Income inequality widened over the past decade, with the gains among the top 20 percent rising by more than half while those of the poorest 20 percent more than halved, the tax agency said Monday.

Taxable income reported by the wealthiest 20 percent stood at an average of 90 million won ($83,210) in 2009, up 55 percent from 1999 when the figure was 58 million won, the National Tax Services said.

Gains among the poorest 20 percent dropped 54 percent over the same period, from 3.06 million won in 1999 to 1.99 million won in 2009.

Taxable income incorporates gains earned from private enterprises, rental businesses and interest gains.

The national prosperity since the Financial Crisis of 2008-9 was especially concentrated toward the wealthy.
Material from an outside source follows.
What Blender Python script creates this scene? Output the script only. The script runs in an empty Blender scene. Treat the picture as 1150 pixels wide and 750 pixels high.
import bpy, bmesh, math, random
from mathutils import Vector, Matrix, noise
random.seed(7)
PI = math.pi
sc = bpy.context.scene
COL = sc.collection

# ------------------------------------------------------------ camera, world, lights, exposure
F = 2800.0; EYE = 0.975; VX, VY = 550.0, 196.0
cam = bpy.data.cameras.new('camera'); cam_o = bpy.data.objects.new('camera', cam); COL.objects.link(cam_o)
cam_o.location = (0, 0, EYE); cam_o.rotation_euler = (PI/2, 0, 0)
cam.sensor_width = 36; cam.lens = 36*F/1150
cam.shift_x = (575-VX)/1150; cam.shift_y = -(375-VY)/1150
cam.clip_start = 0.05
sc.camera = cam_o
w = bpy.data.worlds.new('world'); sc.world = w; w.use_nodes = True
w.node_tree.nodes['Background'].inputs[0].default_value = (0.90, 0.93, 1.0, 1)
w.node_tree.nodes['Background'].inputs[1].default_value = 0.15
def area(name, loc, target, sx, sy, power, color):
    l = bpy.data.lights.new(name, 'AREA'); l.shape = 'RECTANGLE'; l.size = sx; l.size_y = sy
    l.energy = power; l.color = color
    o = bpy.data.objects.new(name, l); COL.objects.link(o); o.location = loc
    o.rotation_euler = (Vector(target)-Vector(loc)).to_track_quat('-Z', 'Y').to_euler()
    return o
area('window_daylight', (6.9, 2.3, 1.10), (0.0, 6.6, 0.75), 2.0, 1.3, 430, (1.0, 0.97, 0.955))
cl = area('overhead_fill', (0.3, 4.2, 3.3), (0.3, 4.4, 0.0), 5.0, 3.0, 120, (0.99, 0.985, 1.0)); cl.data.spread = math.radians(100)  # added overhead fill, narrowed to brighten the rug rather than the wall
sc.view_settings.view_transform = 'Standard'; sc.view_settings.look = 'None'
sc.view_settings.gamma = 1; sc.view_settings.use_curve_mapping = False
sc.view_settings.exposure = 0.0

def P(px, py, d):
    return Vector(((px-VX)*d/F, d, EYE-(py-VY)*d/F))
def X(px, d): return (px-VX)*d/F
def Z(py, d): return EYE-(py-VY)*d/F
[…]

Of the 90.22 trillion won of income reported by all Koreans in 2009, a 71.4 percent or 64.4 trillion won was concentrated in the top 20 percent. While the haves took up most of the gains, those between the 20th and 40th percentiles took 15 percent, or 13.53 trillion won. Those at 40th to 60th took 7.7 percent and the bottom 20 percent took a mere 1.6 percent of the total taxable income.

Economists say the government has to tackle structural imbalances in the growth chain from the current system, where wealth generation is controlled by the haves.

“The government must come up with a comprehensive plan to prevent income disparities widening by supporting smaller companies, creating jobs at the new growth sectors and strengthening the welfare system,” Yoo Byung-kyu a senior economist at Hyundai Research Institute said.

The income disparity was prevalent among the white collar workers as well.

Of 315.7 trillion won of taxable income reported by salaried workers in 2009, the top 20 percent took 41.6 percent, or 131.2 trillion won. The bottom 20 percent took less than 8 percent, or 25.2 trillion won.